Thursday, August 04, 2005

"'twas bliss to be alive": The emergence of Hopkins...

Came across this by Josiah Royce, in Neil Coughlan's wonderful book Young John Dewey, page 48, about the emergence of Johns Hopkins in the 1880s:

The "conflict" between "classical" and "scientific" education was henceforth to be without significance for the graduate student...The beginning of the Johns Hopkins University was a dawn wherein "'twas bliss to be alive." The air was full of rumors of noteworthy work done by the older men of the place, and of hopes that one might find a way to get a little working power one's self...No, the academic life was something much more noble and serious than such "discipline" had been in its time. The University wanted its children to be, if possible, not merely well-informed, but productive. She preached to them the gospel of learning for wisdom's sake, and of acquisition for the sake of fruitfulness.
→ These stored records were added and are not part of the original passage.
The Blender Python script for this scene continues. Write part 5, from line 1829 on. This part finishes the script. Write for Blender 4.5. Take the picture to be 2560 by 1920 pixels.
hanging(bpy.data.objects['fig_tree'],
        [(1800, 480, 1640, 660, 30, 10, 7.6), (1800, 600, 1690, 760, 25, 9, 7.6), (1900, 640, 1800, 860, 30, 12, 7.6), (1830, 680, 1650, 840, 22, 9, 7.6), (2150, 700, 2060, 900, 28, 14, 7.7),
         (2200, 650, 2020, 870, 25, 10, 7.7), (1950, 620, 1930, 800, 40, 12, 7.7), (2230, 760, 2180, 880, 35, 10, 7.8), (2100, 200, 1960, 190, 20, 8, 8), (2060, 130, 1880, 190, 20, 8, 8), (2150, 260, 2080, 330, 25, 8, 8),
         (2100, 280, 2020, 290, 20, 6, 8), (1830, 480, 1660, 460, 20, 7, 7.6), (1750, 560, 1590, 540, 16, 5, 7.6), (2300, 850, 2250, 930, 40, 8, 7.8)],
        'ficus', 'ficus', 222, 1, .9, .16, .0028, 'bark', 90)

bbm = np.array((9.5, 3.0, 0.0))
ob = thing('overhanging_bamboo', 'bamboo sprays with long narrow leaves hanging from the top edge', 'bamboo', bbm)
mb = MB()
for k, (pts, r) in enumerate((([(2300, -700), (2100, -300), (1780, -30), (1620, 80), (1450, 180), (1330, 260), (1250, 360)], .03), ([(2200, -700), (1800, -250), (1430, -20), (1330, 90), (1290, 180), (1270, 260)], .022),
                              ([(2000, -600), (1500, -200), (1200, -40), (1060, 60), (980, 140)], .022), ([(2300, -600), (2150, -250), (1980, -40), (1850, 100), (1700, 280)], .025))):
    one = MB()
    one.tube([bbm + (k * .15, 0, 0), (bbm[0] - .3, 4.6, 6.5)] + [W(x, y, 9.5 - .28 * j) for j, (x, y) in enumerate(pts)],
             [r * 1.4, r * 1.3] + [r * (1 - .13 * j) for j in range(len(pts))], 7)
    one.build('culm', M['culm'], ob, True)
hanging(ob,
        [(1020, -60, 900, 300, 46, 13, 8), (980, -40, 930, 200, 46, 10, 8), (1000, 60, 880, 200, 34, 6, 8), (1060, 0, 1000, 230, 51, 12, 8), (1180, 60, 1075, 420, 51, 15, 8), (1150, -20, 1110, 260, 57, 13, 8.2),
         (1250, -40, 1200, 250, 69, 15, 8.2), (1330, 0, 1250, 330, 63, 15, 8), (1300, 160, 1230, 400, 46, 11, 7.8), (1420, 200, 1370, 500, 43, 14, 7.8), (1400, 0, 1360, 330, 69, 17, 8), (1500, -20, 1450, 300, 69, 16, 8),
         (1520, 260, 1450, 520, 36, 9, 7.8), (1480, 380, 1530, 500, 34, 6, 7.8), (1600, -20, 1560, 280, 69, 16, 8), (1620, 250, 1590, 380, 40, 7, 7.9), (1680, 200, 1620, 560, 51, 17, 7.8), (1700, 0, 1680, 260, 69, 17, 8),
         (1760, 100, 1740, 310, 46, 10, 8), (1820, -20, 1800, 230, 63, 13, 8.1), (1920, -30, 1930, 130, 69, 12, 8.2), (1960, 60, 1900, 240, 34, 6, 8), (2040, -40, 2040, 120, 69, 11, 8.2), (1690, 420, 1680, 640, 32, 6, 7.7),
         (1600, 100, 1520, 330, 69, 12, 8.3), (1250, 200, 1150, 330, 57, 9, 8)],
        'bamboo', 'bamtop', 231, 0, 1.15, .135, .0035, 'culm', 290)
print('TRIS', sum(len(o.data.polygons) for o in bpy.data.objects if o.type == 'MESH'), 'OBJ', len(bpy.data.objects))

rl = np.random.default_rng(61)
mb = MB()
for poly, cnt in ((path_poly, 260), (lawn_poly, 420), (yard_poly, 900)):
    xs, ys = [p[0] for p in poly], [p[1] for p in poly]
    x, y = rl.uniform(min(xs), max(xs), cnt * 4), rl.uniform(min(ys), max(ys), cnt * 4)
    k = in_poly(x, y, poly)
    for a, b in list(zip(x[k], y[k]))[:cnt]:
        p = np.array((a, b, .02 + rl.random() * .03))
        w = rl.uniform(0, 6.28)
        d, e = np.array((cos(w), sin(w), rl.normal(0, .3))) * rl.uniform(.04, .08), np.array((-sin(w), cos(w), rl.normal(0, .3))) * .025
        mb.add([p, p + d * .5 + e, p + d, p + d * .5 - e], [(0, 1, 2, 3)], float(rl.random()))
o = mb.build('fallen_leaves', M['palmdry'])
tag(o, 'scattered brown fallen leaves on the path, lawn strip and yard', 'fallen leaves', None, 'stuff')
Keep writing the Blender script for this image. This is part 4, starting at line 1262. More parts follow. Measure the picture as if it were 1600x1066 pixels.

One longed to be a doer of the word, and not a hearer only, a creator of his own infinitesimal fraction of a product, bound in God's name to produce it when the time came.

Coughlan sets out in dramatic fashion the two major influences on the young Dewey at Hopkins, the neo-Hegelianism of George Sylvester Morris, and the experimental psychology of G. Stanley Hall. Out of this intellectual conflict Dewey began to formulate his own thought.